Give back the full material, exactly as it reads.
▬▬▬
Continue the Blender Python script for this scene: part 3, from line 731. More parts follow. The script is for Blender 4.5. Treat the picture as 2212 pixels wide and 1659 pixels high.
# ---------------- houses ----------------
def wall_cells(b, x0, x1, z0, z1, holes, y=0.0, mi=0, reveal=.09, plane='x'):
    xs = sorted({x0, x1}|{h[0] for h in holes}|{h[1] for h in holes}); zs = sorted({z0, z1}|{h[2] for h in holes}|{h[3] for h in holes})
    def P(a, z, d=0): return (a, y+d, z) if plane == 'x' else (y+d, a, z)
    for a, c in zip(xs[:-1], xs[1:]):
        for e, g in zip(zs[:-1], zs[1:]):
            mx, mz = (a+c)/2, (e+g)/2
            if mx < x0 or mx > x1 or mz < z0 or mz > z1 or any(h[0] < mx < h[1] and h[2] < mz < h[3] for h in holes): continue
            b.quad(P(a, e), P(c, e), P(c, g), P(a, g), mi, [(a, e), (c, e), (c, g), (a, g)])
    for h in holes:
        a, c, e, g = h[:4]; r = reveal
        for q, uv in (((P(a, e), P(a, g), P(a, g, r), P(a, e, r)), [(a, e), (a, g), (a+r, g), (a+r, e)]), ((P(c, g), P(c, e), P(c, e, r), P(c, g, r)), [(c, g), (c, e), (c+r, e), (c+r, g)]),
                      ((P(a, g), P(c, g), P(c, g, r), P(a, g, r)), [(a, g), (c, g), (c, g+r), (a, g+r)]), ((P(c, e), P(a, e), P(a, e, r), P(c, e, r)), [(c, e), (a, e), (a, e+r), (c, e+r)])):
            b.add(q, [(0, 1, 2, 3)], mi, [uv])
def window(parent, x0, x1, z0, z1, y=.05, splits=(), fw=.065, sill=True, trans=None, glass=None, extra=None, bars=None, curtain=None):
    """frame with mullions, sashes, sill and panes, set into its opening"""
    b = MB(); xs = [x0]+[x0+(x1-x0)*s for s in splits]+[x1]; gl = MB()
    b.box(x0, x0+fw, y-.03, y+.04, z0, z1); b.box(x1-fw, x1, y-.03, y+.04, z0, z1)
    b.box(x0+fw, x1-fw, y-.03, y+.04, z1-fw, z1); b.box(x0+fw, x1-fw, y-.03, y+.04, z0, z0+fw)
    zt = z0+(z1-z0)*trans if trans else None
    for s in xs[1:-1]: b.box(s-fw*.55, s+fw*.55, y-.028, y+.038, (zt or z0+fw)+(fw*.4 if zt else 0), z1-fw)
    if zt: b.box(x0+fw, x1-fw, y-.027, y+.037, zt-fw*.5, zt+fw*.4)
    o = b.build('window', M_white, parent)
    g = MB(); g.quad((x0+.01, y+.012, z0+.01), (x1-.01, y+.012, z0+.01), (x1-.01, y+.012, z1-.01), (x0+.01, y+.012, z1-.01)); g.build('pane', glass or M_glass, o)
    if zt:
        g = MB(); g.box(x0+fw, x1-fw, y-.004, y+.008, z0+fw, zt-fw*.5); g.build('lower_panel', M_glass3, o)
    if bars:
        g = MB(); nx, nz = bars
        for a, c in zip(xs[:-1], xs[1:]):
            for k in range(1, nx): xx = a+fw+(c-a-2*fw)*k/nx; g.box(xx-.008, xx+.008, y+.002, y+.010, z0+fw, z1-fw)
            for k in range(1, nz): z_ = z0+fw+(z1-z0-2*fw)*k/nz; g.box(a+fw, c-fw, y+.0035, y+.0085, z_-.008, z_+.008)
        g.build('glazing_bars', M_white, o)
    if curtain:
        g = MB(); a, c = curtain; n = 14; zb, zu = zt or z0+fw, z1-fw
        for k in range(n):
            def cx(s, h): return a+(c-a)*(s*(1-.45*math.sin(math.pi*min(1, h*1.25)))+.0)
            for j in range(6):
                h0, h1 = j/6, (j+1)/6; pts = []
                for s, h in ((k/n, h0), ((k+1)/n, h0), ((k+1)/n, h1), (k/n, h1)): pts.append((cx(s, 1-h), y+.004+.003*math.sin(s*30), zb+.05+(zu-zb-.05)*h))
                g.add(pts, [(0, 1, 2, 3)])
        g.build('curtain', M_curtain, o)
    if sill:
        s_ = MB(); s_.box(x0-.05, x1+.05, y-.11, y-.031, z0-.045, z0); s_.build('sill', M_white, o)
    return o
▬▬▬
CORRECT OUTPUT:
Continue the Blender Python script for this scene: part 3, from line 731. More parts follow. The script is for Blender 4.5. Treat the picture as 2212 pixels wide and 1659 pixels high.
# ---------------- houses ----------------
def wall_cells(b, x0, x1, z0, z1, holes, y=0.0, mi=0, reveal=.09, plane='x'):
    xs = sorted({x0, x1}|{h[0] for h in holes}|{h[1] for h in holes}); zs = sorted({z0, z1}|{h[2] for h in holes}|{h[3] for h in holes})
    def P(a, z, d=0): return (a, y+d, z) if plane == 'x' else (y+d, a, z)
    for a, c in zip(xs[:-1], xs[1:]):
        for e, g in zip(zs[:-1], zs[1:]):
            mx, mz = (a+c)/2, (e+g)/2
            if mx < x0 or mx > x1 or mz < z0 or mz > z1 or any(h[0] < mx < h[1] and h[2] < mz < h[3] for h in holes): continue
            b.quad(P(a, e), P(c, e), P(c, g), P(a, g), mi, [(a, e), (c, e), (c, g), (a, g)])
    for h in holes:
        a, c, e, g = h[:4]; r = reveal
        for q, uv in (((P(a, e), P(a, g), P(a, g, r), P(a, e, r)), [(a, e), (a, g), (a+r, g), (a+r, e)]), ((P(c, g), P(c, e), P(c, e, r), P(c, g, r)), [(c, g), (c, e), (c+r, e), (c+r, g)]),
                      ((P(a, g), P(c, g), P(c, g, r), P(a, g, r)), [(a, g), (c, g), (c, g+r), (a, g+r)]), ((P(c, e), P(a, e), P(a, e, r), P(c, e, r)), [(c, e), (a, e), (a, e+r), (c, e+r)])):
            b.add(q, [(0, 1, 2, 3)], mi, [uv])
def window(parent, x0, x1, z0, z1, y=.05, splits=(), fw=.065, sill=True, trans=None, glass=None, extra=None, bars=None, curtain=None):
    """frame with mullions, sashes, sill and panes, set into its opening"""
    b = MB(); xs = [x0]+[x0+(x1-x0)*s for s in splits]+[x1]; gl = MB()
    b.box(x0, x0+fw, y-.03, y+.04, z0, z1); b.box(x1-fw, x1, y-.03, y+.04, z0, z1)
    b.box(x0+fw, x1-fw, y-.03, y+.04, z1-fw, z1); b.box(x0+fw, x1-fw, y-.03, y+.04, z0, z0+fw)
    zt = z0+(z1-z0)*trans if trans else None
    for s in xs[1:-1]: b.box(s-fw*.55, s+fw*.55, y-.028, y+.038, (zt or z0+fw)+(fw*.4 if zt else 0), z1-fw)
    if zt: b.box(x0+fw, x1-fw, y-.027, y+.037, zt-fw*.5, zt+fw*.4)
    o = b.build('window', M_white, parent)
    g = MB(); g.quad((x0+.01, y+.012, z0+.01), (x1-.01, y+.012, z0+.01), (x1-.01, y+.012, z1-.01), (x0+.01, y+.012, z1-.01)); g.build('pane', glass or M_glass, o)
    if zt:
        g = MB(); g.box(x0+fw, x1-fw, y-.004, y+.008, z0+fw, zt-fw*.5); g.build('lower_panel', M_glass3, o)
    if bars:
        g = MB(); nx, nz = bars
        for a, c in zip(xs[:-1], xs[1:]):
            for k in range(1, nx): xx = a+fw+(c-a-2*fw)*k/nx; g.box(xx-.008, xx+.008, y+.002, y+.010, z0+fw, z1-fw)
            for k in range(1, nz): z_ = z0+fw+(z1-z0-2*fw)*k/nz; g.box(a+fw, c-fw, y+.0035, y+.0085, z_-.008, z_+.008)
        g.build('glazing_bars', M_white, o)
    if curtain:
        g = MB(); a, c = curtain; n = 14; zb, zu = zt or z0+fw, z1-fw
        for k in range(n):
            def cx(s, h): return a+(c-a)*(s*(1-.45*math.sin(math.pi*min(1, h*1.25)))+.0)
            for j in range(6):
                h0, h1 = j/6, (j+1)/6; pts = []
                for s, h in ((k/n, h0), ((k+1)/n, h0), ((k+1)/n, h1), (k/n, h1)): pts.append((cx(s, 1-h), y+.004+.003*math.sin(s*30), zb+.05+(zu-zb-.05)*h))
                g.add(pts, [(0, 1, 2, 3)])
        g.build('curtain', M_curtain, o)
    if sill:
        s_ = MB(); s_.box(x0-.05, x1+.05, y-.11, y-.031, z0-.045, z0); s_.build('sill', M_white, o)
    return o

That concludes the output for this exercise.